US economic data last week showed a decline in new jobless claims, reversing the jump recorded in the previous week.
Bob Savage, head of macroeconomic strategy for markets at BNY Mellon, said: “The absence of major economic data until the release of the core PCE price index on Friday leaves investors poised to reconsider the path of rate cuts and plans ahead.”
He added: “Fed officials’ speeches will be extremely important, with more than 18 events scheduled,” pointing to Fed Chair Jerome Powell, Cleveland Fed’s Beth Hammack, and St. Louis Fed’s Alberto Musalem, given their hawkish stance before the last Fed meeting.
New Fed governor Steven Miran defended himself on Friday as an independent policymaker after opposing the consensus in favor of a larger 50-basis-point cut, pledging to provide detailed arguments for his position in a speech on Monday.
Analysts noted that Miran’s lone dissent was a calculated step by the rest of the FOMC members to show unity behind Powell and reinforce the institution’s independence.
Meanwhile, US President Donald Trump criticized the Fed, urging the central bank to cut interest rates more aggressively.
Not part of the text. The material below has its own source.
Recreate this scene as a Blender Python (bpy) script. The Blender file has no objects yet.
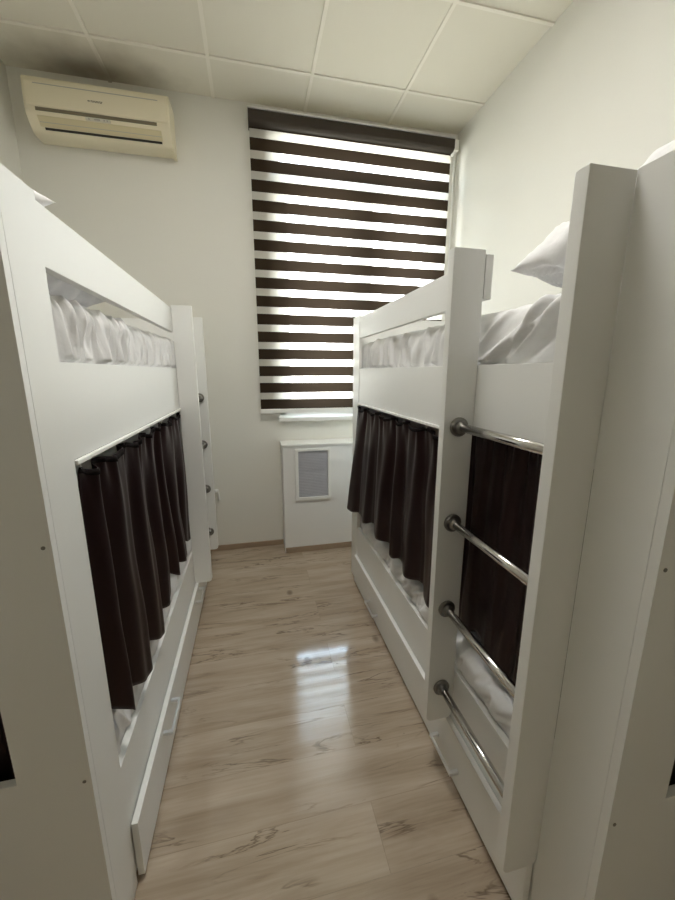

The dollar had slipped slightly after recovering last week when the Fed signaled no rush to ease policy further in the coming months. The dollar rose 0.05% to 97.66 against a basket of currencies.
The euro held steady at $1.1748. The Swedish krona fell 0.10% to 9.4140 against the dollar ahead of the Riksbank’s policy meeting on Tuesday.
Giada Giani, chief economist at Citi, said: “If a rate cut is approved, it is likely to be the last one in this cycle for the Riksbank.”
The yen slipped 0.10% to 148.06 against the dollar, trimming last week’s gains fueled by the Bank of Japan’s hawkish tone, which had raised speculation of a near-term hike.
The pound fell to a two-week low at $1.3453, pressured by domestic headwinds after a surge in UK public borrowing and the Bank of England’s decision, which underscored the challenge policymakers face in balancing growth and inflation.
Jane Foley, head of FX strategy at Rabobank, said: “We have postponed our expectations for the next move to 2026. However, since this has largely been priced in already, and with sterling focus on the UK fiscal outlook, we still see the pound under pressure through the autumn and potentially beyond.”
In other markets, the Australian dollar fell 0.17% to $0.6575, its lowest since September 8.
The Chinese yuan edged up to 7.1136 against the dollar, supported by easing trade tensions between Beijing and Washington, and China’s decision to leave benchmark lending rates unchanged.